With the band's tracks handed over to Jay for mixing, it was time to find some string players. Trying to nail down one or more string players to bring the orchestration to life ultimately led Jason to playing with concert virtuoso and all-around badass violinist Rachel Barton Pine in Earthen Grave but had thus far proved futile for The Living Fields. Then a recommendation from Rachel led us to violinist Chuck Bontrager who proved to be a perfect fit for both the band's music and chemistry. Chuck made some improvements to the score, brought the MIDI orchestration to life and laid down the entire album's violin and viola lines over three short sessions.

With time running out, another chance recommendation from Rachel Barton Pine connected the band with cellist Petar Kecenovici. Two short sessions with Petar during a warm break in the particularly brutal 2010-2011 Chicago winter was all he needed to cut his parts. We snuck the files in just under the wire for inclusion in the final mix.

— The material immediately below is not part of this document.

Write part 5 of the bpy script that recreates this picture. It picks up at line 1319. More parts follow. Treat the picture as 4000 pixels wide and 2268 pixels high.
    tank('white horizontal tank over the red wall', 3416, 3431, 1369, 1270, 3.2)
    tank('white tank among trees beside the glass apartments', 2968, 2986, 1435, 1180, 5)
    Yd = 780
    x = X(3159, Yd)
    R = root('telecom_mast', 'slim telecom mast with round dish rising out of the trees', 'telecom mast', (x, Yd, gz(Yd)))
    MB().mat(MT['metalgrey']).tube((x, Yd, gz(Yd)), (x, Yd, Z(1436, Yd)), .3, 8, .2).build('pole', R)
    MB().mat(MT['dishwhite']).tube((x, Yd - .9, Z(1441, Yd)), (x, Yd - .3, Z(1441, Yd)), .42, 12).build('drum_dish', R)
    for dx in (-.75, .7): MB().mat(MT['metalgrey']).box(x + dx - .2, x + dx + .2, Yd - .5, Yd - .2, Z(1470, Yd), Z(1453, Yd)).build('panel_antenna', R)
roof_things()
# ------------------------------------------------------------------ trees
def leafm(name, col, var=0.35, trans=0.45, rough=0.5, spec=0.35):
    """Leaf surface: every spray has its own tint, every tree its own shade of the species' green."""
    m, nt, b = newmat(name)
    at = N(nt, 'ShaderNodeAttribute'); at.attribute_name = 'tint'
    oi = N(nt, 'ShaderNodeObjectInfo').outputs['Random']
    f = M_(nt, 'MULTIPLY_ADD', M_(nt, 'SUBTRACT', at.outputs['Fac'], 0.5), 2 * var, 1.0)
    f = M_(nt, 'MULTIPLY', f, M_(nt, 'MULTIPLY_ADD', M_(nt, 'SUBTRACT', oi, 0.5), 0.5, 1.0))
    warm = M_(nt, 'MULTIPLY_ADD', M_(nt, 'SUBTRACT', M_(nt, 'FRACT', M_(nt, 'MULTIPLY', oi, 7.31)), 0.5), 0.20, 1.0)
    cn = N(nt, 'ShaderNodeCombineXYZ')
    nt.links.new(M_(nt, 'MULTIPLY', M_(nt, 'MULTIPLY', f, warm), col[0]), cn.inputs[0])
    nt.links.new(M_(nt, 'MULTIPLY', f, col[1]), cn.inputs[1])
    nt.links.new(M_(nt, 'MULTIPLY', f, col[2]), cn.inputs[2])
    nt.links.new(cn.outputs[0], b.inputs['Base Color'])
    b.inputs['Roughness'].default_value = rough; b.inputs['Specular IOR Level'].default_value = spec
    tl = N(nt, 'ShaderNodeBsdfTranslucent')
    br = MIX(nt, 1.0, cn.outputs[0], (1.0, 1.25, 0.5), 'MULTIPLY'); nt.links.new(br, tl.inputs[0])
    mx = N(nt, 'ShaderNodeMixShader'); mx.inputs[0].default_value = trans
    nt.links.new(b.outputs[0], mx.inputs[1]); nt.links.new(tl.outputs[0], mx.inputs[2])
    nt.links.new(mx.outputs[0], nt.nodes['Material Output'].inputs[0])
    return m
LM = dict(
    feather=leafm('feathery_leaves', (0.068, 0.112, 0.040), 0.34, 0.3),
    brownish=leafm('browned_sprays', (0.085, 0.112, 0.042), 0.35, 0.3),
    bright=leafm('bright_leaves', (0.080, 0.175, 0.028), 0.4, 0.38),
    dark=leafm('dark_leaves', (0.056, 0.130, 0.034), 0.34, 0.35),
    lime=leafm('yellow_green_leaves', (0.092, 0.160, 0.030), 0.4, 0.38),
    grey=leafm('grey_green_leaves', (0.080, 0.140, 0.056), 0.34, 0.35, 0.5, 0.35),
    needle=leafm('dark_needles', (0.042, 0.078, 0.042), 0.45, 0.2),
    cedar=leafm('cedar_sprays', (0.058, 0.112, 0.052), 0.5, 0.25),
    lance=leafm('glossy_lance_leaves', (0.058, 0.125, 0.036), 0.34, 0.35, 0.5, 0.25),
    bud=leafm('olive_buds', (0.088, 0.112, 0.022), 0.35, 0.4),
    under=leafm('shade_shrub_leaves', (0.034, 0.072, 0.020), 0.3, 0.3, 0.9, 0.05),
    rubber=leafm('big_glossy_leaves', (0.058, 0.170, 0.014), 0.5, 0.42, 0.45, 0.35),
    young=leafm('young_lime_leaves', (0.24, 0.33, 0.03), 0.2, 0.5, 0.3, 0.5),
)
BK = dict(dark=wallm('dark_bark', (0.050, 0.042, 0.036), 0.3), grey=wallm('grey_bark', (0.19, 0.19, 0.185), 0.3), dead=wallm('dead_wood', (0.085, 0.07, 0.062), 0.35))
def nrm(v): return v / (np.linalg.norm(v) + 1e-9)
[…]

In early January, Jason and Jay put the final touches on the mix for Running Out of Daylight, and by month's end it was in Candlelight's hands, at long last. There was little time for celebration, though, as much work was left to be done – the booklet design, new press photos, updated biographies, overhauling a website that had lain dormant for nearly four years, etc. The record, meanwhile, was sent to the UK for mastering by Tim Turan (Emperor). By June, the promotional cycle for Running Out of Daylight was under way; the record was finally released July 18th in Europe and July 26th in North America.

The album's release was celebrated by the press as a great step forward for the band, and even for the genre at large by some enthusiasts.

The Living Fields is proud to be part of the Candlelight Records family. Having launched the careers of metal visionaries like Opeth, Emperor and Enslaved, their legacy in extreme underground music is undisputed and it's an honour to place another brick in that wall.